Dataset excerpt:
══════════════════════════════

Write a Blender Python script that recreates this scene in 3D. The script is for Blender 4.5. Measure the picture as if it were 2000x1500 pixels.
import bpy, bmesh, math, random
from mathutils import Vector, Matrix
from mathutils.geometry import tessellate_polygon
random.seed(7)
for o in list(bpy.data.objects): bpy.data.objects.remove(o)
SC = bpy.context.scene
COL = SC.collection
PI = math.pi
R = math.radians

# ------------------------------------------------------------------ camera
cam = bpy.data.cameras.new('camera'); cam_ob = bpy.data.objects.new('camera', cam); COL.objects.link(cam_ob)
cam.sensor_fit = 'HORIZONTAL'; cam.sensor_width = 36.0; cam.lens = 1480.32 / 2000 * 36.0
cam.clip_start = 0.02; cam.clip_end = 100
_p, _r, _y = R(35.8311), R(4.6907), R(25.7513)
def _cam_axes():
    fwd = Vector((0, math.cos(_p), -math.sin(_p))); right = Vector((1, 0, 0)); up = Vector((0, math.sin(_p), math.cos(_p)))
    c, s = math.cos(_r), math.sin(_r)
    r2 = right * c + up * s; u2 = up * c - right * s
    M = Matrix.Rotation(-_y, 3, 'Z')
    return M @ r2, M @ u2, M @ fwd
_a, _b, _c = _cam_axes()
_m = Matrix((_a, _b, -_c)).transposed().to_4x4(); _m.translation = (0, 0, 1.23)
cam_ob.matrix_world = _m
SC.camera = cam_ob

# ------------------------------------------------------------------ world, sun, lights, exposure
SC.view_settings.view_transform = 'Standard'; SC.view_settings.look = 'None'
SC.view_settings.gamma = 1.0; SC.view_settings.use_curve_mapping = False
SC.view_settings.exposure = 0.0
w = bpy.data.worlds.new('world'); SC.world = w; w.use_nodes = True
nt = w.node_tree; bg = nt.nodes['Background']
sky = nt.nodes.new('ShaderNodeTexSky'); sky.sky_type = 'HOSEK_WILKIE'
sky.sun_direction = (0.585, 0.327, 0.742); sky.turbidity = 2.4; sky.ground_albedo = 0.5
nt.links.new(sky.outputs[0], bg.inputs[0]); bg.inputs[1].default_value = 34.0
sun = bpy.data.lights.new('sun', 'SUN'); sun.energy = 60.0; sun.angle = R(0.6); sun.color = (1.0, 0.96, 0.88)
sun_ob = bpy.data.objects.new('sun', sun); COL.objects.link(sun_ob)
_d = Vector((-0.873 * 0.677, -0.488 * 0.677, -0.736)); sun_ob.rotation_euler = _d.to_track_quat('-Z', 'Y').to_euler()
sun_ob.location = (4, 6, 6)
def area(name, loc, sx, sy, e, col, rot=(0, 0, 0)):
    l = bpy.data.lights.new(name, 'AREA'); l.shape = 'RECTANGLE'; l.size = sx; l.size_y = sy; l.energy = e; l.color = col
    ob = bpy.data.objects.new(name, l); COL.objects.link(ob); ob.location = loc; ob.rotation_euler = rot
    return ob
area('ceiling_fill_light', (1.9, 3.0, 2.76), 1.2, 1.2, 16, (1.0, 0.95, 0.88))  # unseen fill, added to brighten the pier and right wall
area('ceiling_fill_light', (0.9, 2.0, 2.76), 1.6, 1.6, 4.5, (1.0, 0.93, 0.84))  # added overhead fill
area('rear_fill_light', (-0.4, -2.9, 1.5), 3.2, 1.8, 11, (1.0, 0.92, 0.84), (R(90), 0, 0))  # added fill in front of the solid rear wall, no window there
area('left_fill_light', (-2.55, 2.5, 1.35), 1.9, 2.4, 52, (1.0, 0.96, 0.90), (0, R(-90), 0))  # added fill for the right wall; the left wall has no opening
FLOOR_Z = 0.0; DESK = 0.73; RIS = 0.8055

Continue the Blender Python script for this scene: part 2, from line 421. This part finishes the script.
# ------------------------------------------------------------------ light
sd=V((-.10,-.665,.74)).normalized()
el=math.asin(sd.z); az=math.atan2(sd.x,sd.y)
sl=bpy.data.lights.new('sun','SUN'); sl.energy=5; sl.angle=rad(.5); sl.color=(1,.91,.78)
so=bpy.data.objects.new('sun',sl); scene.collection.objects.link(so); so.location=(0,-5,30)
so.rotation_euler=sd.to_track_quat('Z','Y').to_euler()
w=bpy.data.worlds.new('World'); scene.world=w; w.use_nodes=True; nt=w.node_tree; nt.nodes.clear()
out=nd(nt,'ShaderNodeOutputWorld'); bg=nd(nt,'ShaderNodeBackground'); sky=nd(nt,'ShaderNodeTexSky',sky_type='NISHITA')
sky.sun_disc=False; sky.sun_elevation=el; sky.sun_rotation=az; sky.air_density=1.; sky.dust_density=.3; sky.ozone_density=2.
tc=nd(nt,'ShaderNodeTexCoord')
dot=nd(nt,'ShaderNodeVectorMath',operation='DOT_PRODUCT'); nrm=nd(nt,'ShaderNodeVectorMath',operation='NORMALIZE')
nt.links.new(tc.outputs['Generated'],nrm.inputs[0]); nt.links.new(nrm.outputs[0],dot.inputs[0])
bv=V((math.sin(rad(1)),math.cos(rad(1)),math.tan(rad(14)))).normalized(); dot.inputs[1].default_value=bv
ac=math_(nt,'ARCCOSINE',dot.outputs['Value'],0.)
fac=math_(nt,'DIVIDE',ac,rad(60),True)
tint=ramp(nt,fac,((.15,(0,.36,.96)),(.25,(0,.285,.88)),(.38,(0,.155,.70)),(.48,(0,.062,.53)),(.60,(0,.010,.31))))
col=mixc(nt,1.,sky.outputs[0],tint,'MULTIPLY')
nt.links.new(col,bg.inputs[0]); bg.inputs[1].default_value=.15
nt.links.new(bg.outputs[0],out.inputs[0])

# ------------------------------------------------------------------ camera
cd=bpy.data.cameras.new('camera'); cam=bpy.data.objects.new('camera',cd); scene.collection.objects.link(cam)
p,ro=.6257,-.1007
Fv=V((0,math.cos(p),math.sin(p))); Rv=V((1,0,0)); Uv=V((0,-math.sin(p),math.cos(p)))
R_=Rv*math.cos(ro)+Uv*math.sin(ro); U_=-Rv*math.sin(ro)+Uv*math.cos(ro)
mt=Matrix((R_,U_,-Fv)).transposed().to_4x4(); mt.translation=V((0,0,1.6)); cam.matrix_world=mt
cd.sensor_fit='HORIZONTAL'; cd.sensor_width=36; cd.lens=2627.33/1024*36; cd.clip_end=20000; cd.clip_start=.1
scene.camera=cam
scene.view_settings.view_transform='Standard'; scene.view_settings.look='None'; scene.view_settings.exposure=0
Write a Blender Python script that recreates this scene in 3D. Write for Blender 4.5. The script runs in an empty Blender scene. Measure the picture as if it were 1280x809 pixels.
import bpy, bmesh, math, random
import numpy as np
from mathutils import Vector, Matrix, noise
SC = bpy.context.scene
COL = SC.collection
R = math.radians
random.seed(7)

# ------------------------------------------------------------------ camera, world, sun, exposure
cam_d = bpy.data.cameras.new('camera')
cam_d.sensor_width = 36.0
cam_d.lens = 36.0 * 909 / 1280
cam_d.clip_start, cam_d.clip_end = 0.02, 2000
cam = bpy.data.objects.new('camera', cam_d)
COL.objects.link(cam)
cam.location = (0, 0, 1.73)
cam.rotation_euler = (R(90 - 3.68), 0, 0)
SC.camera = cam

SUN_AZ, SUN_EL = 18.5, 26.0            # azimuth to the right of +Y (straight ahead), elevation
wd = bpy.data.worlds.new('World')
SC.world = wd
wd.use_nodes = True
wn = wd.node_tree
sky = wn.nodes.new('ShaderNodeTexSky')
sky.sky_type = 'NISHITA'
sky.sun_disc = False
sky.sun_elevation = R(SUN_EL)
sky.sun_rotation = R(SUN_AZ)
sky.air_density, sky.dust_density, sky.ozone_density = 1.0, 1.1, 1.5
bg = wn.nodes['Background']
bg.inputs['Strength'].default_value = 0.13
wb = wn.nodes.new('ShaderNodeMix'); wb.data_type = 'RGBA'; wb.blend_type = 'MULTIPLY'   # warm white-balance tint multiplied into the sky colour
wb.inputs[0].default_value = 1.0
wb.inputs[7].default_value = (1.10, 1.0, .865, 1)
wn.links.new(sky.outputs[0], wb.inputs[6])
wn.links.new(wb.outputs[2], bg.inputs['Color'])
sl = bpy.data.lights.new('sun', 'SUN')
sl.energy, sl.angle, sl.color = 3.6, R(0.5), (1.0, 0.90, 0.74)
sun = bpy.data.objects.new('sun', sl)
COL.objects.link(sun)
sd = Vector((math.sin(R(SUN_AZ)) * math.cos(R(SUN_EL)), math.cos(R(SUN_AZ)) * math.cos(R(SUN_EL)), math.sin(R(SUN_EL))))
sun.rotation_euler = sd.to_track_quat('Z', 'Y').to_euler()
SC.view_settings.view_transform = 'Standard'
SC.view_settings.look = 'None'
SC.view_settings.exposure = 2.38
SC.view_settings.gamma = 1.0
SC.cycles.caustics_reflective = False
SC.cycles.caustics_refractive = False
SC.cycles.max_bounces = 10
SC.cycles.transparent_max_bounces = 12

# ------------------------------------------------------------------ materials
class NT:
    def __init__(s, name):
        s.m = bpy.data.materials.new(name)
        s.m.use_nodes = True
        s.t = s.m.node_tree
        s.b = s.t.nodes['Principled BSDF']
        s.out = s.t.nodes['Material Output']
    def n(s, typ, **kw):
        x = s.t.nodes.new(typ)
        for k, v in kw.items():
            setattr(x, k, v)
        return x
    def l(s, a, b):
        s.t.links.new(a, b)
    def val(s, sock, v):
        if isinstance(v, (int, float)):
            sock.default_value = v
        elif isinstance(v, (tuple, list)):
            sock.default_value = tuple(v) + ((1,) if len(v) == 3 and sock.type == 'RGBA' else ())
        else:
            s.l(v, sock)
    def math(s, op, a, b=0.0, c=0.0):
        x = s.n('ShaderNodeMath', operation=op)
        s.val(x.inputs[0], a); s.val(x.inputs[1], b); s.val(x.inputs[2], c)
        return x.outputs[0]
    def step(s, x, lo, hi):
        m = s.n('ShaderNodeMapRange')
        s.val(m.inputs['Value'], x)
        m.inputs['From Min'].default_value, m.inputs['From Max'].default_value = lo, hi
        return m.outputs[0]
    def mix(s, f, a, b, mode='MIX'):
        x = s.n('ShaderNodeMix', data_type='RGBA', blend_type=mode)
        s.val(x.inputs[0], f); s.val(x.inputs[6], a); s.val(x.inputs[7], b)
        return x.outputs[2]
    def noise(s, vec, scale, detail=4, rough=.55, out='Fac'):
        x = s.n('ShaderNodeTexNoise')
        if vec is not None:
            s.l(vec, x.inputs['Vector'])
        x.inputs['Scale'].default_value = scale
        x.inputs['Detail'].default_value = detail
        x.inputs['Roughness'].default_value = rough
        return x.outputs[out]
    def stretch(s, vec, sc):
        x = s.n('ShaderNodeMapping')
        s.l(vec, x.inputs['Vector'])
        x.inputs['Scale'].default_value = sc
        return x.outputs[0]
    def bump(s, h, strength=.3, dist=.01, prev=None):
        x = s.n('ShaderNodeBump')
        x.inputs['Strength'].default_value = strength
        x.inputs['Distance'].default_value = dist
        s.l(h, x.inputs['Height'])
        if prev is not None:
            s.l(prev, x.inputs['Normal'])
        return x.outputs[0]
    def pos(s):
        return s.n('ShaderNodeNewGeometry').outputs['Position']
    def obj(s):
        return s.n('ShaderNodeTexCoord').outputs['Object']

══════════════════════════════

** What this task involves **
Copy every line of the records above that holds the word "Blender".

** Output **
Write a Blender Python script that recreates this scene in 3D. The script is for Blender 4.5. Measure the picture as if it were 2000x1500 pixels.
Continue the Blender Python script for this scene: part 2, from line 421. This part finishes the script.
Write a Blender Python script that recreates this scene in 3D. Write for Blender 4.5. The script runs in an empty Blender scene. Measure the picture as if it were 1280x809 pixels.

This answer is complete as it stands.